The Nammys/ PLEASE VOTE

The finalists for the Native American Music Awards have been announced, and I'm happy to say I've been nominated in three categories:

Best blues/jazz album
Best female performer
and Best songwriter

Please log into www.nammys.com and log in and vote. Everyone's eligible to vote. There are many excellent candidates and other categories. And pass the word along. It will be a fast and furious contest as the awards are held February 10th in Florida.

Thanks for your vote on behalf of native music!

The Canoe Story Delete and Chocolate Chip Cookies

I deleted the canoe story of new year’s eve because the events that day are still quite a sensitive issue. We’ve had to rethink procedures and decisions as a part of the canoe club. It’s interesting how a story shifts in shape as you hear other tellings of the same event. For some it was a life-threatening event, others shrugged it off as nothing, or nearly nothing. But no one has taken the event or the loss of the canoe lightly. It was devastating to leave Maunalua behind, and it’s the first time in the nearly one hundred years of the club that a canoe has been lost. Ever. The canoe too has a life, though, a spirit and has transported us between the water and the sky. It is either hiding out there in the bay (we haven’t found her yet) or is on the way to Kauai. That spirit will need to be formally acknowledged before this is over.

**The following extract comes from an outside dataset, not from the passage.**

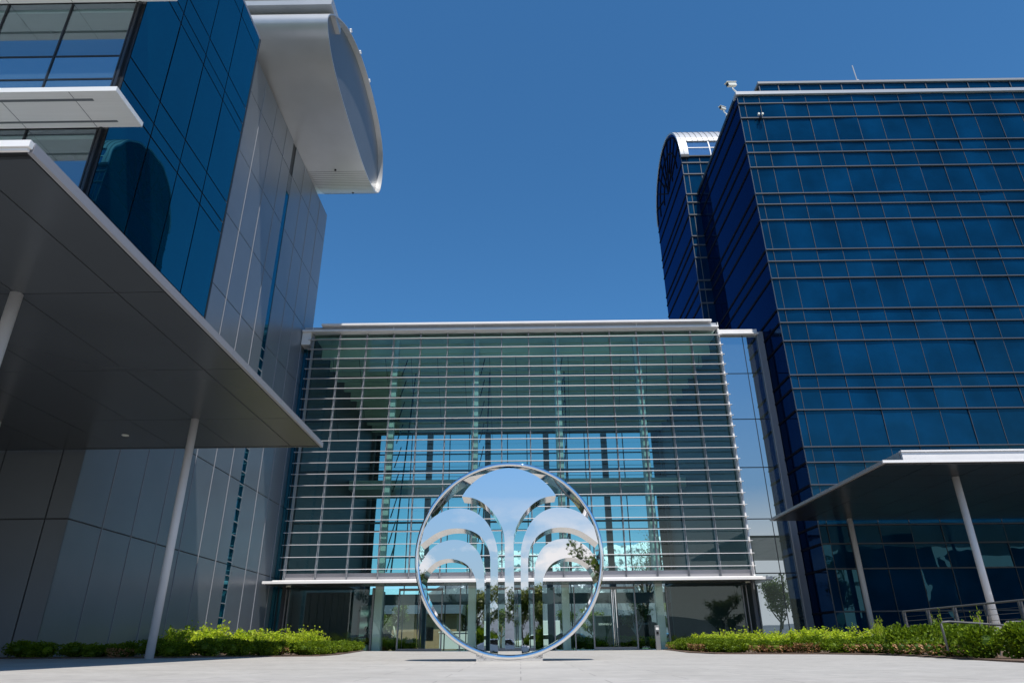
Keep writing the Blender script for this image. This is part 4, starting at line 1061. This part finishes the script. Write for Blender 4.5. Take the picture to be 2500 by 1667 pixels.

Last Thursday I took a load of mailings to the local Kapalama Post Office. Most people don’t know me here in Honolulu and I don’t particularly look local,: not Chinese, Japanese, Filipino, Portuguese, Hawaiian, Samoan, Micronesian, or some blend of the above, though I’ve noticed that in the six years I’ve been here I blend in more and more. Some of the staff at the post office recognize me because I’m a regular customer and usually come dragging in with a stack of large envelopes, boxes and letters. I didn’t know the clerk who waited on me Thursday morning. I recognized her. She’s one of the youngest and newest and probably some mix of Hawaiian, Chinese and haole (white). She greets me warmly. All the staff here is like that: friendly. They are also very exacting in each of their transactions. Nothing gets by them and I’m certain that anything I send from here will make it to where it needs to be with the exact amount of postage and care.

I overheard her tell the customer before me, as she handed him one of the new sheets of stamps for the new year, a set of Chinese new year stamps, something about the numbers and good and bad luck. So while I placed my stack on the counter she reiterated that the numbers of the stamps on one side add up to 444, which for the Chinese is a bad luck number, so they put stamps on both sides and now the numbers add up to 888, a good luck number.

She scanned the label of my first package with her eyes, then casually announced, as if we were in the middle of coffee: “I was talking with A___ A____ the other night.

(Hmm, how does she know A.A.? A.A. used to work with L. And how does she know I know her?)

She continued: “She said you made the best chocolate chip cookies.” We then talked about A.A. for a bit, her gifts and talents. Then I paid up and was on to my next errand in the whirlwind before leaving to start the quarter at UCLA.

That transaction reminds me that in Honolulu I am known first as one of the canoe paddling crowd, who at canoe party jams plays a mean sax, and secondly, as the one who makes those killer chocolate chip cookies. It’s only in the last year that the word is getting out about my other life. That could work for or against me.

Signing out on a rainy rainy Sunday afternoon in LA.